There were bright spots here and there: the "We Can't Stop" parody with John Boehner (Taran Killam) and Michelle Bachmann (Cyrus) twerking was memorable, and new players Kyle Mooney and Beck Bennett got some of their own sensibility on the air with a pre-taped 10-to-1 sketch.  Bobby Moynihan can be still depended on to provide a quick laugh if a sketch begins to falter.  "Girlfriends Talk Show" came across as a predictable choice for a lead-off, but Aidy Bryant demonstrated that she carries those sketches.  Cecily Strong is growing into her role as Weekend Update co-anchor, but has yet to fully ditch the "Seth Meyers' trainee" vibe that permeated last week's show, and the segment as a whole has become way too long and bloated in recent years.

Next week's show should prove to be a wild card: Bruce Willis returns as part of SNL's "Hey, let's get someone who hasn't hosted in a long time" series with musical guest Katy Perry.

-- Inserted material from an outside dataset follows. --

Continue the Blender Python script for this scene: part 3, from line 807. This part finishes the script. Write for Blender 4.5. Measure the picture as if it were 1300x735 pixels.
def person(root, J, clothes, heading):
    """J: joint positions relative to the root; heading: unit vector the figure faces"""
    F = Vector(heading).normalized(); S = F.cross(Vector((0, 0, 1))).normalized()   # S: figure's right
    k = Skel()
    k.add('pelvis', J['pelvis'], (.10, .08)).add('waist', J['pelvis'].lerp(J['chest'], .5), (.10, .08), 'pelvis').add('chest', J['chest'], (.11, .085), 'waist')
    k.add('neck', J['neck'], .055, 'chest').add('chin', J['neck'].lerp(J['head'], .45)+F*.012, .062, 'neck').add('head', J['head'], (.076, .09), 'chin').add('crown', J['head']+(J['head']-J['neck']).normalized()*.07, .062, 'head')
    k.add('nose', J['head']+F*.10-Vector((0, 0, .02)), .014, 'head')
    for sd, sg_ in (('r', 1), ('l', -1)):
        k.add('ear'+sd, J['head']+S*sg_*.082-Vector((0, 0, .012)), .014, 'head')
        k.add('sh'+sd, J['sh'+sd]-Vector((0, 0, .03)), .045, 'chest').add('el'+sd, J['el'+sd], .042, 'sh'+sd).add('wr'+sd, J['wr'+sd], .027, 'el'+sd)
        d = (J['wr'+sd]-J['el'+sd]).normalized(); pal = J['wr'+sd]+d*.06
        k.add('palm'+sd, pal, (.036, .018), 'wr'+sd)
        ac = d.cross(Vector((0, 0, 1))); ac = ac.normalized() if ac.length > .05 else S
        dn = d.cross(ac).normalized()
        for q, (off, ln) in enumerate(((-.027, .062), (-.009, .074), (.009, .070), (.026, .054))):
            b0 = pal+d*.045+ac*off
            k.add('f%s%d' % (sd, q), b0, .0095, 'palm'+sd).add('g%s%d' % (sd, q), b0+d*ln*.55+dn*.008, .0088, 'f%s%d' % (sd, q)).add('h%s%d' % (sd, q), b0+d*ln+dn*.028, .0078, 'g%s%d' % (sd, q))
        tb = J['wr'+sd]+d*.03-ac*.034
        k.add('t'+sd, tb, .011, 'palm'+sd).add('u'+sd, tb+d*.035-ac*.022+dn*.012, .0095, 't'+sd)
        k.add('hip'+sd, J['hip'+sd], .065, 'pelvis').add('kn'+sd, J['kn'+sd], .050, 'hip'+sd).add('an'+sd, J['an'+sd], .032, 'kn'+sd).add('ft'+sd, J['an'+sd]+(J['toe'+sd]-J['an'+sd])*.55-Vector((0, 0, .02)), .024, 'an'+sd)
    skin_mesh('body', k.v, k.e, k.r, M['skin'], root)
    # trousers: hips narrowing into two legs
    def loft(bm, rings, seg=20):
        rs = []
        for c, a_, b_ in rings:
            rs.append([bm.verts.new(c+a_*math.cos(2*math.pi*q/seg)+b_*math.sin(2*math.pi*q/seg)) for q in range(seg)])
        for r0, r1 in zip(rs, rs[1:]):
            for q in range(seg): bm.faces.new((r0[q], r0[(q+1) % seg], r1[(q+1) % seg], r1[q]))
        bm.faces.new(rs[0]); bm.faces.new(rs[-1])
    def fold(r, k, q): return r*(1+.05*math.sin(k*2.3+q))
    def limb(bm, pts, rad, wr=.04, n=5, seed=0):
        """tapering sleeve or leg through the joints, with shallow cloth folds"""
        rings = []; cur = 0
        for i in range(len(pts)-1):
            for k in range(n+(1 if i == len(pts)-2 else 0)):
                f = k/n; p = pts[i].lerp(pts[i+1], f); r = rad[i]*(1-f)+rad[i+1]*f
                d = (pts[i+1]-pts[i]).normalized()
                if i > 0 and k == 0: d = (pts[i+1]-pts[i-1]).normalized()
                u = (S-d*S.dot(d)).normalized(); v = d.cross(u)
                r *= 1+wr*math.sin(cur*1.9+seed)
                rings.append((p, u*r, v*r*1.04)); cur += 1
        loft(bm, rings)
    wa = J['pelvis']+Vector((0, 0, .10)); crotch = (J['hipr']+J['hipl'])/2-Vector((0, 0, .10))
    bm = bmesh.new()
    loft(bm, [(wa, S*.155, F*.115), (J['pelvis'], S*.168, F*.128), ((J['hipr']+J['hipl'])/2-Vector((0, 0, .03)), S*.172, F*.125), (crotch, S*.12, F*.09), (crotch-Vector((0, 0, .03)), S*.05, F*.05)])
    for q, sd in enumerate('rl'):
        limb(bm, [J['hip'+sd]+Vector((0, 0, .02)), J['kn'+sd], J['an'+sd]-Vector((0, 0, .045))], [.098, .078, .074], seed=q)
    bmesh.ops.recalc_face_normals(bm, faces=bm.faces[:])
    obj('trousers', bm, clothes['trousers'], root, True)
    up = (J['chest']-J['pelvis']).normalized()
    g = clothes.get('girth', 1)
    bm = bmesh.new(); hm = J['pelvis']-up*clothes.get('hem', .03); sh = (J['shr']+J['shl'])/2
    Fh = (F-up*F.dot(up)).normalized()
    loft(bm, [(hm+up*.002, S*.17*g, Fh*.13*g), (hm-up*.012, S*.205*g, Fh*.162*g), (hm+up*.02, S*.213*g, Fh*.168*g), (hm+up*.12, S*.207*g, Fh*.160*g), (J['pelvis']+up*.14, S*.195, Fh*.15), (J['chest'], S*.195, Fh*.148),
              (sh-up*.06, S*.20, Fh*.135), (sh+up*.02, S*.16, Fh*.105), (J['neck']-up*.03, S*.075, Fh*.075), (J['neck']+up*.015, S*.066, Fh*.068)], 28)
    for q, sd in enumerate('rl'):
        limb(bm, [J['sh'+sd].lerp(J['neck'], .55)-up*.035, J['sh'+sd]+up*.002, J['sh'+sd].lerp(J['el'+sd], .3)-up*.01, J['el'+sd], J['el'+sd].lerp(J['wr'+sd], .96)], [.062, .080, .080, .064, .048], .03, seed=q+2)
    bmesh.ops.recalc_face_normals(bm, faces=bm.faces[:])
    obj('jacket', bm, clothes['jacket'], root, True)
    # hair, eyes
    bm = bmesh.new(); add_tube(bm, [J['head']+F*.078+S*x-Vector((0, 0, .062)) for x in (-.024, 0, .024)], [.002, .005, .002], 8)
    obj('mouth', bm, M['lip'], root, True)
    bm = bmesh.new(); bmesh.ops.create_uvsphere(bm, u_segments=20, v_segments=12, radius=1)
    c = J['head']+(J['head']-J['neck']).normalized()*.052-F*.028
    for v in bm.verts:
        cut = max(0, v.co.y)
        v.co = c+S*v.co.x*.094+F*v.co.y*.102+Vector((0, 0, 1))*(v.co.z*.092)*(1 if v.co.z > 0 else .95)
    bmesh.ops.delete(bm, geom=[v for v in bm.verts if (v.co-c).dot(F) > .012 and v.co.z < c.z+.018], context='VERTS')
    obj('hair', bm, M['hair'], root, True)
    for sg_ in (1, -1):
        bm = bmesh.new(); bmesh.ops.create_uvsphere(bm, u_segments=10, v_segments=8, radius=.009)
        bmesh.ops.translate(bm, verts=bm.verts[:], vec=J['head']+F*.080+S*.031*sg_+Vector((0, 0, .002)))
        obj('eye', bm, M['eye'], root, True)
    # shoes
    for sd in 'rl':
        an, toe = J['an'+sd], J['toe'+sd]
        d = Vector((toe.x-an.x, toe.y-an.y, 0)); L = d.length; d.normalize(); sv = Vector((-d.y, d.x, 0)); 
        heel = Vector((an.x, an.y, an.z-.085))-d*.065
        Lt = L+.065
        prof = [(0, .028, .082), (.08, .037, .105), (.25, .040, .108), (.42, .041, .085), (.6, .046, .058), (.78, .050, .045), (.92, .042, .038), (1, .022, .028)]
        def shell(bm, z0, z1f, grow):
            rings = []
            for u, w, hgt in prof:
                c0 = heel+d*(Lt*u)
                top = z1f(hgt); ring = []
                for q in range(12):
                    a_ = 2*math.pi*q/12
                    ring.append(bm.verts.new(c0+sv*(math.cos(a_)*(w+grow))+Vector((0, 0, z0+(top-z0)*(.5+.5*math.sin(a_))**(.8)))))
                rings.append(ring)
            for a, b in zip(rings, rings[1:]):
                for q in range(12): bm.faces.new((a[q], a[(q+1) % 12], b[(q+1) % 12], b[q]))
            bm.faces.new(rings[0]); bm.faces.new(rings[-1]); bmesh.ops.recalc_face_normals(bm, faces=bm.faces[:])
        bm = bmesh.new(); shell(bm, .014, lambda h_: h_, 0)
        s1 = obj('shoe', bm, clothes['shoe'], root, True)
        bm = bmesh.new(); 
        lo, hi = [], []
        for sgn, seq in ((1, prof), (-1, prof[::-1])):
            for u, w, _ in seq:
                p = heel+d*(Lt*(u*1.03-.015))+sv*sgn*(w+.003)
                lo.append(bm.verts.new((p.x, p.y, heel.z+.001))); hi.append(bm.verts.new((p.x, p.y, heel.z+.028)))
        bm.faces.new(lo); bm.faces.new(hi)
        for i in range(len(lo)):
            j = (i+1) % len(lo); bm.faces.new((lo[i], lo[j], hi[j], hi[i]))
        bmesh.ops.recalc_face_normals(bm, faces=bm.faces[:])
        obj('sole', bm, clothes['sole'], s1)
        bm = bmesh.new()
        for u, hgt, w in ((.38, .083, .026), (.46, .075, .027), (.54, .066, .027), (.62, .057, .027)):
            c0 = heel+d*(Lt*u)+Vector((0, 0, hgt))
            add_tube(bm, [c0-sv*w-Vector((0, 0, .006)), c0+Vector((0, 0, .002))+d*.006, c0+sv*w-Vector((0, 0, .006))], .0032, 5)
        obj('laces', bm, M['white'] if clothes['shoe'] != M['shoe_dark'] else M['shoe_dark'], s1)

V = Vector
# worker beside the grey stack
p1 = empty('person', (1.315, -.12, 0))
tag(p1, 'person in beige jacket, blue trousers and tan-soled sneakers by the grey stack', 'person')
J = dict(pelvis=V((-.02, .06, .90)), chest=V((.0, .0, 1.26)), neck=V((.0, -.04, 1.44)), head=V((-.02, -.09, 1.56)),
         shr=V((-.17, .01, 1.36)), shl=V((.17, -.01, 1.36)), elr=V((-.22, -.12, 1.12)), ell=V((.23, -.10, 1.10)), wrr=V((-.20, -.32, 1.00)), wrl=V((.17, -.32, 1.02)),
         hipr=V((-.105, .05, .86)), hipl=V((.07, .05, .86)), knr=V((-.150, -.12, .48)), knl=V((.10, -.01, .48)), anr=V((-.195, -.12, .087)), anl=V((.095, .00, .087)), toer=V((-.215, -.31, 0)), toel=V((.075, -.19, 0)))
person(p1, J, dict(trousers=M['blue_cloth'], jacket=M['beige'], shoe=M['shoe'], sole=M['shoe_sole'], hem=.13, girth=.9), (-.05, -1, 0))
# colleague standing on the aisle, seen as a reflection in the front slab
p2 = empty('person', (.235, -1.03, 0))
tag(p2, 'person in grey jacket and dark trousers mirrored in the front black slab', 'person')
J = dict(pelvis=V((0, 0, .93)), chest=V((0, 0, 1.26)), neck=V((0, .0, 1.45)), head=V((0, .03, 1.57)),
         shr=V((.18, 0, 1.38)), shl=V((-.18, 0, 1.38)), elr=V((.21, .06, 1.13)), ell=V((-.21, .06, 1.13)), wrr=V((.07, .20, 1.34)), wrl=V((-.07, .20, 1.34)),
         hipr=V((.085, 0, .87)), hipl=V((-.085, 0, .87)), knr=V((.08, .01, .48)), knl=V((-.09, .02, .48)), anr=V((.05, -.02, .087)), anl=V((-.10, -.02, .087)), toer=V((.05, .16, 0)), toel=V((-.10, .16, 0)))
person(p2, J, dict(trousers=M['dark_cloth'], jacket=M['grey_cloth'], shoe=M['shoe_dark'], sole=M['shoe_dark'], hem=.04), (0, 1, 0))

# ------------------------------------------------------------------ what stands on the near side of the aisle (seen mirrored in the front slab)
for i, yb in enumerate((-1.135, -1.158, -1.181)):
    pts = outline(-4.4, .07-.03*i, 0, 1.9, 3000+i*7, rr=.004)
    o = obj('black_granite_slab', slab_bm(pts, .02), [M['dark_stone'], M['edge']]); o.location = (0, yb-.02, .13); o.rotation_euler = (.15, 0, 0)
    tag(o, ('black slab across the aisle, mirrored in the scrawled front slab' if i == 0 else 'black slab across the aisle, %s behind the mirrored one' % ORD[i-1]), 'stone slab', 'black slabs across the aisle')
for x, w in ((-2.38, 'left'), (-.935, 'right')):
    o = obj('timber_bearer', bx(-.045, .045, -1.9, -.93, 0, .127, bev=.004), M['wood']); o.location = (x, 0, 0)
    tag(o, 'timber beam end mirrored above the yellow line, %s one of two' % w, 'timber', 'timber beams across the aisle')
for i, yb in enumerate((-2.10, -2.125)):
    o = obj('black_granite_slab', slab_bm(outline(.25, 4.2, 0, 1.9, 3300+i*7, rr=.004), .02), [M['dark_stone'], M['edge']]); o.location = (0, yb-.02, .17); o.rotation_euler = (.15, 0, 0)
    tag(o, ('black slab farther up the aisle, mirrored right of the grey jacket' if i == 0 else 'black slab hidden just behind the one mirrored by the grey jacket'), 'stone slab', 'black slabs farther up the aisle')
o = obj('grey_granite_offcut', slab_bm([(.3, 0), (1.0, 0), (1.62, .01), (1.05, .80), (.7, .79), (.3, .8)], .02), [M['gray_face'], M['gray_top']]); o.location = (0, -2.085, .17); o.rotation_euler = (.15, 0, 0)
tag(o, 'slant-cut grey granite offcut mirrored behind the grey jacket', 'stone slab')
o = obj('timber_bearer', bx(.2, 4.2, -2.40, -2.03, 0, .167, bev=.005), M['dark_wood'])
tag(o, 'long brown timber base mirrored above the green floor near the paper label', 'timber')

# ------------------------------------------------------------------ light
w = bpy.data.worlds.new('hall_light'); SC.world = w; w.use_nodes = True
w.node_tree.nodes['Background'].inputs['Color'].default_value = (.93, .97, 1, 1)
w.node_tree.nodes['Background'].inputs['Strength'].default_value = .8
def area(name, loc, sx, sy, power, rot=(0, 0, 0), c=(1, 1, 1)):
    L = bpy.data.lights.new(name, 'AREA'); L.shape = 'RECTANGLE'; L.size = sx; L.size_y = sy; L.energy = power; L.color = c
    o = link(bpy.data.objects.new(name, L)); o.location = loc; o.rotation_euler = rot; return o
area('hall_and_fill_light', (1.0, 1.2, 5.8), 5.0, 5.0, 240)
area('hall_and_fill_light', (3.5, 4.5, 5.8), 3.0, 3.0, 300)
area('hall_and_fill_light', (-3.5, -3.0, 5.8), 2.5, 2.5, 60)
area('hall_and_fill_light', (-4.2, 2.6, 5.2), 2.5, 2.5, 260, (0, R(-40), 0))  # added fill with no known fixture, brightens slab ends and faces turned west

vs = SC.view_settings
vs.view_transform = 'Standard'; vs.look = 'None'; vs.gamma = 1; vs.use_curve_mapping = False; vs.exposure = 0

A BRIEF NOTE ABOUT CANADIAN TV: I missed a good chunk of the "Fifty Shades Of Gray Auditions" because Global, the Canadian broadcaster of SNL, mistook the commercial parody for a real commercial.  This has been happening infrequently for the last 10-11 years or so, possibly longer: I remember back in 2005-06, the network would run commercials during the Robert Smigel "TV Funhouse" segments.  It's annoying because in most markets, the American signal from NBC is unavailable due to simultaneous substitution.  SNL has been clearly marking their ad breaks for years, and to keep doing this suggests incompetence with live TV on Global's part.  NBC needs to consider renegotiating the Canadian rights to the show with another network.